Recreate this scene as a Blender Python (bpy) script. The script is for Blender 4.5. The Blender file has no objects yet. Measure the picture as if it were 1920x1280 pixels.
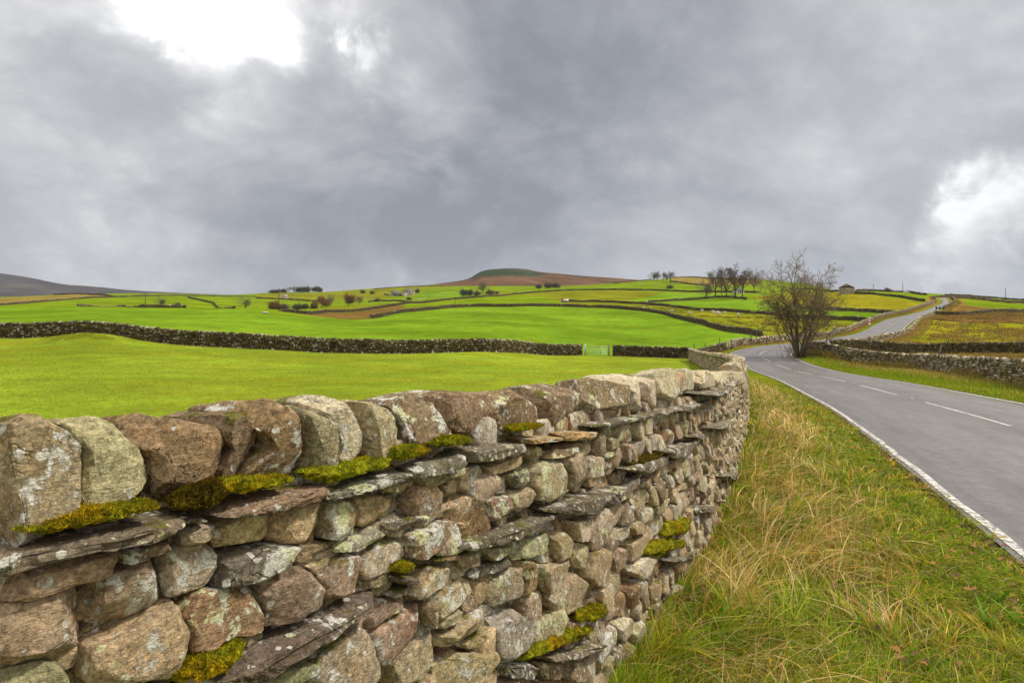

● ● ● ●

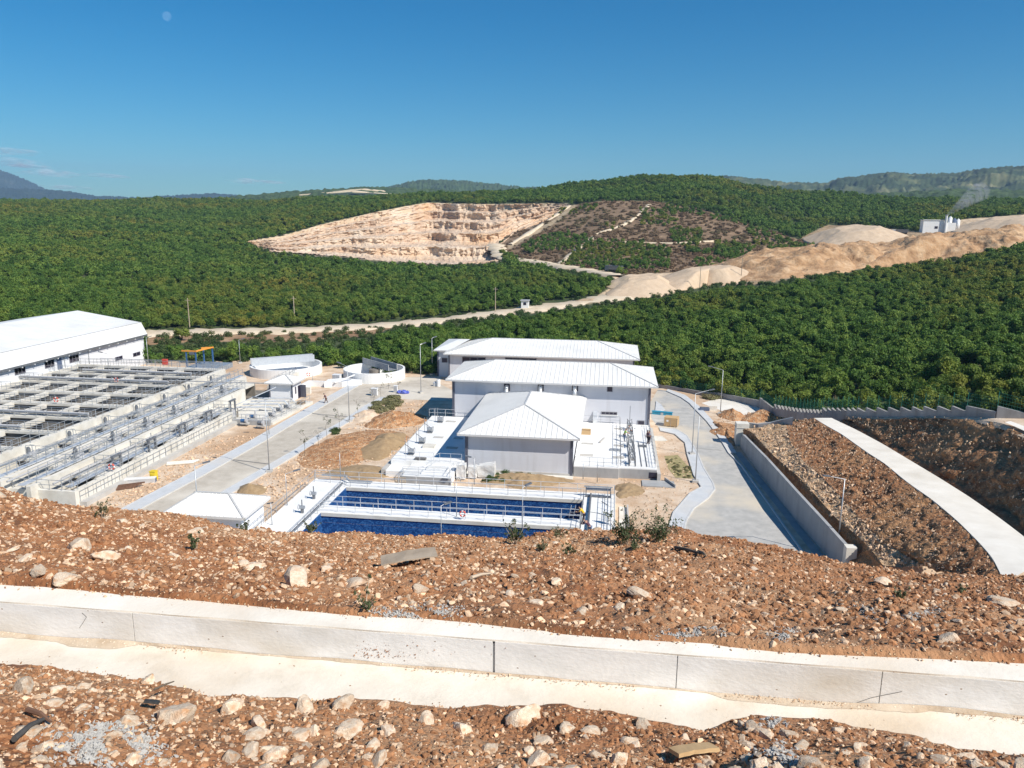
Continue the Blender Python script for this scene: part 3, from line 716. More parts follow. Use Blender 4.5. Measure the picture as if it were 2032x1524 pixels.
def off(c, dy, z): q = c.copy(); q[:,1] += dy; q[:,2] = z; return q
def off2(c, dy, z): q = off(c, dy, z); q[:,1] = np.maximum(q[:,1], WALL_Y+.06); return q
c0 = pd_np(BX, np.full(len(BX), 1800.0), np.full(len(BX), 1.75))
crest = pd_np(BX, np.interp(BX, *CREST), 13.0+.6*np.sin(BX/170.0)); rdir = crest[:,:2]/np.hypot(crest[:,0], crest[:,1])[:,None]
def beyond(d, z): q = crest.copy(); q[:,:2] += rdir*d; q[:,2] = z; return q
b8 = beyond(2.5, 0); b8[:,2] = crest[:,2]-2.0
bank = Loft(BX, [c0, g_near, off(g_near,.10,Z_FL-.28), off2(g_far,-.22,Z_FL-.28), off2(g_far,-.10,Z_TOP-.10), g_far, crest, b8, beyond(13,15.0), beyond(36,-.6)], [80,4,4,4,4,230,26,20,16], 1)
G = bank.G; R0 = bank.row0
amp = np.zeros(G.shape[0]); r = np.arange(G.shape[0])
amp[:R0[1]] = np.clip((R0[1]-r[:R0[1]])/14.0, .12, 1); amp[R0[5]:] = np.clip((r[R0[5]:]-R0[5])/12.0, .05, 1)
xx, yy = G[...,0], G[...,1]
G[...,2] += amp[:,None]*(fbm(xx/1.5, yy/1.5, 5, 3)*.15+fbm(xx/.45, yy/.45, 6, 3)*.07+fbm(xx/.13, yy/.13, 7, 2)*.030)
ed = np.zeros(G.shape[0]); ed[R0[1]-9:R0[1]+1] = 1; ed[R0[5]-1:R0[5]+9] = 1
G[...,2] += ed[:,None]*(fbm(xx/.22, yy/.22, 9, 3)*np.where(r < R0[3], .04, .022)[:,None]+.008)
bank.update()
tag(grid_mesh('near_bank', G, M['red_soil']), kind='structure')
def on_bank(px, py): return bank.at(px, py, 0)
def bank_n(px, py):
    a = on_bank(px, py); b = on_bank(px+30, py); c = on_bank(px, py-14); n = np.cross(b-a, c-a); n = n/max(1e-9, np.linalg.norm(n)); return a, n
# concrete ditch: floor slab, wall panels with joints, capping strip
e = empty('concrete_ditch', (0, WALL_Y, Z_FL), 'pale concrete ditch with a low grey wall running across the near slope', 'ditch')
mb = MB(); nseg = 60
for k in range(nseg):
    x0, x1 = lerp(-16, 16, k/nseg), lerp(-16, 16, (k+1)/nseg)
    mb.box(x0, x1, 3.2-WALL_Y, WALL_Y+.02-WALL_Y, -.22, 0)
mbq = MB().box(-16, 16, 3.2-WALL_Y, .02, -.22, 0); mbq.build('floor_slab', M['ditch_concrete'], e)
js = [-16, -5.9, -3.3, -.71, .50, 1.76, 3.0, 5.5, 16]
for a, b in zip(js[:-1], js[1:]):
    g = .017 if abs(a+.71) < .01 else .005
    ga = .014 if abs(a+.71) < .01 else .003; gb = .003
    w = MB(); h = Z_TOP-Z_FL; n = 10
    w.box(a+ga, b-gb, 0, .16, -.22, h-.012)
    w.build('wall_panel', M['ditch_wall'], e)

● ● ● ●

**What is required:**
Copy each line above where the string "were" occurs.

**Result of the exercise:**
Recreate this scene as a Blender Python (bpy) script. The script is for Blender 4.5. The Blender file has no objects yet. Measure the picture as if it were 1920x1280 pixels.
Continue the Blender Python script for this scene: part 3, from line 716. More parts follow. Use Blender 4.5. Measure the picture as if it were 2032x1524 pixels.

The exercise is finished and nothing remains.